Given instruction: Restate the listing that follows word for word, without its pictures.

Recorded information:
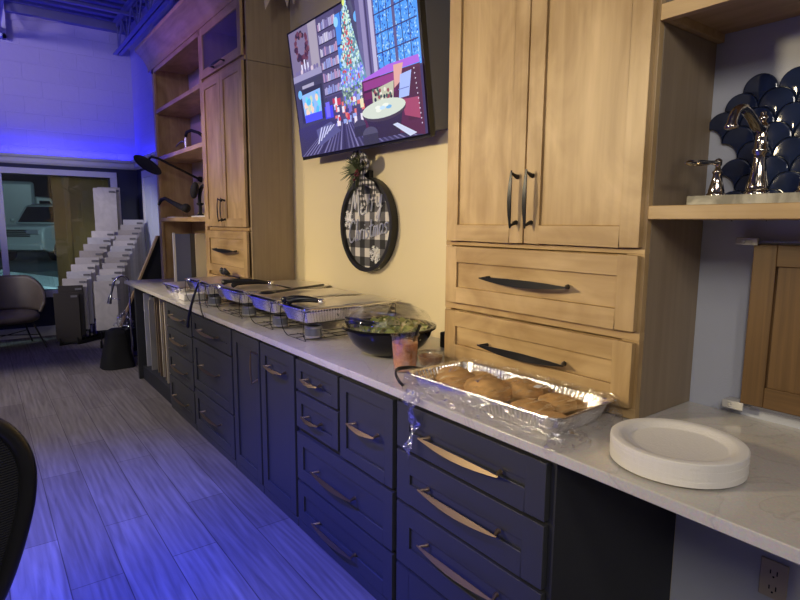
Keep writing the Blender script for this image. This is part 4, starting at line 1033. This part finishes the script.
# ------------------------------------------------------------------ salad bowl
BC = Vector((1.455, 2.02, TOPZ+.001)); BR = .205; BH = .125
t = thing('salad_bowl', BC, 'large black catering bowl with salad, between the pans and the salsa cup', 'bowl')
prof = [(0, 0), (.085, 0), (.095, .004), (.13, .02), (.165, .052), (.188, .09), (.196, BH-.004), (.208, BH), (.212, BH-.004), (.212, BH+.004), (.206, BH+.006), (.192, BH+.003), (.184, .09), (.16, .055), (.12, .022), (0, .008)]
build('bowl_shell', MB().lathe(prof, BC, 56), flat('glossy_black_plastic', (.006, .006, .007, 1), .10, spec=.35), t, smooth=50)
mb = MB()
for k in range(520):
    a = rnd.uniform(0, 2*PI); rr = .17*math.sqrt(rnd.random()); s = rnd.uniform(.012, .03)
    z = BH-.028+.04*(1-(rr/.175)**2)+rnd.uniform(-.012, .014)
    c = BC+Vector((rr*math.cos(a), rr*math.sin(a), z)); u = Vector((rnd.gauss(0, 1), rnd.gauss(0, 1), rnd.gauss(0, .7))).normalized(); v = u.orthogonal().normalized(); n_ = u.cross(v)
    mb.add([c-u*s, c+v*s*.7+n_*s*.4, c+u*s+n_*s*.2, c-v*s*.7+n_*s*.4, c], [(0, 1, 4), (1, 2, 4), (2, 3, 4), (3, 0, 4)], rnd.choice((0, 0, 1, 1, 2, 3)))
o = build('salad', mb, M_leafs, smooth=180); tag(o, 'chopped green lettuce salad filling the black bowl', 'salad', kind='stuff')
prof = [(.205, 0), (.212, .004), (.20, .008), (.190, .012), (.186, .030), (.168, .056), (.128, .076), (.06, .086), (0, .087)]
build('dome_lid', MB().lathe(prof, BC+Vector((0, 0, BH+.007)), 56), M_plastic, t, smooth=60, label='clear plastic dome lid')
t = thing('salad_tongs', (1.30, 2.10, 1.05), 'wide flat black tongs sticking out at the left rim of the salad bowl', 'tongs', 'black serving utensils')
build('tong_arm', MB().obox((1.335, 2.06, TOPZ+BH+.018), (.055, -.052, -.008), (.010, .012, 0), (0, .001, .006)), M_blackpl, t, bevel=.003)
build('tong_arm', MB().obox((1.335, 2.06, TOPZ+BH+.032), (.055, -.052, -.012), (.010, .012, 0), (0, .001, .004)), M_blackpl, t, bevel=.003)

# salsa cup with spoon
c = Vector((1.327, 1.735, TOPZ+.001))
t = thing('salsa_cup', c, 'clear plastic tub of orange salsa in front of the salad bowl', 'cup')
build('cup_wall', MB().lathe([(0, 0), (.044, 0), (.046, .003), (.055, .14), (.058, .142), (.058, .147), (.054, .147), (.053, .14), (.044, .004), (0, .003)], c, 40), M_plastic, t, smooth=50)
build('salsa', MB().lathe([(0, .006), (.043, .006), (.0515, .115), (.03, .120), (0, .118)], c, 36), M_salsa, t, smooth=50)
t = thing('plastic_spoon', c+Vector((0, 0, .12)), 'black plastic spoon standing in the salsa cup', 'spoon', 'black serving utensils')
build('spoon_handle', MB().tube([c+Vector((.022, -.022, .105)), c+Vector((.03, -.034, .15)), c+Vector((.036, -.050, .19))], [.007, .008, .009], 8, flat_=.4), M_blackpl, t, smooth=60)
build('spoon_tip', MB().blob(c+Vector((.018, -.014, .104)), .014, .010, .016, 12, 8), M_blackpl, t, smooth=180)
c = Vector((1.475, 1.755, TOPZ+.001))
t = thing('dressing_cup', c, 'small lidded tub of brown dressing beside the salsa cup', 'cup')
build('cup_wall', MB().lathe([(0, 0), (.045, 0), (.054, .042), (.058, .044), (.058, .048), (.052, .048), (.044, .003), (0, .003)], c, 36), M_plastic, t, smooth=50)
build('dressing', MB().lathe([(0, .004), (.043, .004), (.051, .036), (0, .036)], c, 32), M_dip, t, smooth=50)
build('cup_lid', MB().lathe([(.059, .046), (.060, .051), (.052, .053), (.048, .050), (.02, .050), (.018, .056), (0, .056)], c, 36), M_plastic, t, smooth=50)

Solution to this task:
Keep writing the Blender script for this image. This is part 4, starting at line 1033. This part finishes the script.
# ------------------------------------------------------------------ salad bowl
BC = Vector((1.455, 2.02, TOPZ+.001)); BR = .205; BH = .125
t = thing('salad_bowl', BC, 'large black catering bowl with salad, between the pans and the salsa cup', 'bowl')
prof = [(0, 0), (.085, 0), (.095, .004), (.13, .02), (.165, .052), (.188, .09), (.196, BH-.004), (.208, BH), (.212, BH-.004), (.212, BH+.004), (.206, BH+.006), (.192, BH+.003), (.184, .09), (.16, .055), (.12, .022), (0, .008)]
build('bowl_shell', MB().lathe(prof, BC, 56), flat('glossy_black_plastic', (.006, .006, .007, 1), .10, spec=.35), t, smooth=50)
mb = MB()
for k in range(520):
    a = rnd.uniform(0, 2*PI); rr = .17*math.sqrt(rnd.random()); s = rnd.uniform(.012, .03)
    z = BH-.028+.04*(1-(rr/.175)**2)+rnd.uniform(-.012, .014)
    c = BC+Vector((rr*math.cos(a), rr*math.sin(a), z)); u = Vector((rnd.gauss(0, 1), rnd.gauss(0, 1), rnd.gauss(0, .7))).normalized(); v = u.orthogonal().normalized(); n_ = u.cross(v)
    mb.add([c-u*s, c+v*s*.7+n_*s*.4, c+u*s+n_*s*.2, c-v*s*.7+n_*s*.4, c], [(0, 1, 4), (1, 2, 4), (2, 3, 4), (3, 0, 4)], rnd.choice((0, 0, 1, 1, 2, 3)))
o = build('salad', mb, M_leafs, smooth=180); tag(o, 'chopped green lettuce salad filling the black bowl', 'salad', kind='stuff')
prof = [(.205, 0), (.212, .004), (.20, .008), (.190, .012), (.186, .030), (.168, .056), (.128, .076), (.06, .086), (0, .087)]
build('dome_lid', MB().lathe(prof, BC+Vector((0, 0, BH+.007)), 56), M_plastic, t, smooth=60, label='clear plastic dome lid')
t = thing('salad_tongs', (1.30, 2.10, 1.05), 'wide flat black tongs sticking out at the left rim of the salad bowl', 'tongs', 'black serving utensils')
build('tong_arm', MB().obox((1.335, 2.06, TOPZ+BH+.018), (.055, -.052, -.008), (.010, .012, 0), (0, .001, .006)), M_blackpl, t, bevel=.003)
build('tong_arm', MB().obox((1.335, 2.06, TOPZ+BH+.032), (.055, -.052, -.012), (.010, .012, 0), (0, .001, .004)), M_blackpl, t, bevel=.003)

# salsa cup with spoon
c = Vector((1.327, 1.735, TOPZ+.001))
t = thing('salsa_cup', c, 'clear plastic tub of orange salsa in front of the salad bowl', 'cup')
build('cup_wall', MB().lathe([(0, 0), (.044, 0), (.046, .003), (.055, .14), (.058, .142), (.058, .147), (.054, .147), (.053, .14), (.044, .004), (0, .003)], c, 40), M_plastic, t, smooth=50)
build('salsa', MB().lathe([(0, .006), (.043, .006), (.0515, .115), (.03, .120), (0, .118)], c, 36), M_salsa, t, smooth=50)
t = thing('plastic_spoon', c+Vector((0, 0, .12)), 'black plastic spoon standing in the salsa cup', 'spoon', 'black serving utensils')
build('spoon_handle', MB().tube([c+Vector((.022, -.022, .105)), c+Vector((.03, -.034, .15)), c+Vector((.036, -.050, .19))], [.007, .008, .009], 8, flat_=.4), M_blackpl, t, smooth=60)
build('spoon_tip', MB().blob(c+Vector((.018, -.014, .104)), .014, .010, .016, 12, 8), M_blackpl, t, smooth=180)
c = Vector((1.475, 1.755, TOPZ+.001))
t = thing('dressing_cup', c, 'small lidded tub of brown dressing beside the salsa cup', 'cup')
build('cup_wall', MB().lathe([(0, 0), (.045, 0), (.054, .042), (.058, .044), (.058, .048), (.052, .048), (.044, .003), (0, .003)], c, 36), M_plastic, t, smooth=50)
build('dressing', MB().lathe([(0, .004), (.043, .004), (.051, .036), (0, .036)], c, 32), M_dip, t, smooth=50)
build('cup_lid', MB().lathe([(.059, .046), (.060, .051), (.052, .053), (.048, .050), (.02, .050), (.018, .056), (0, .056)], c, 36), M_plastic, t, smooth=50)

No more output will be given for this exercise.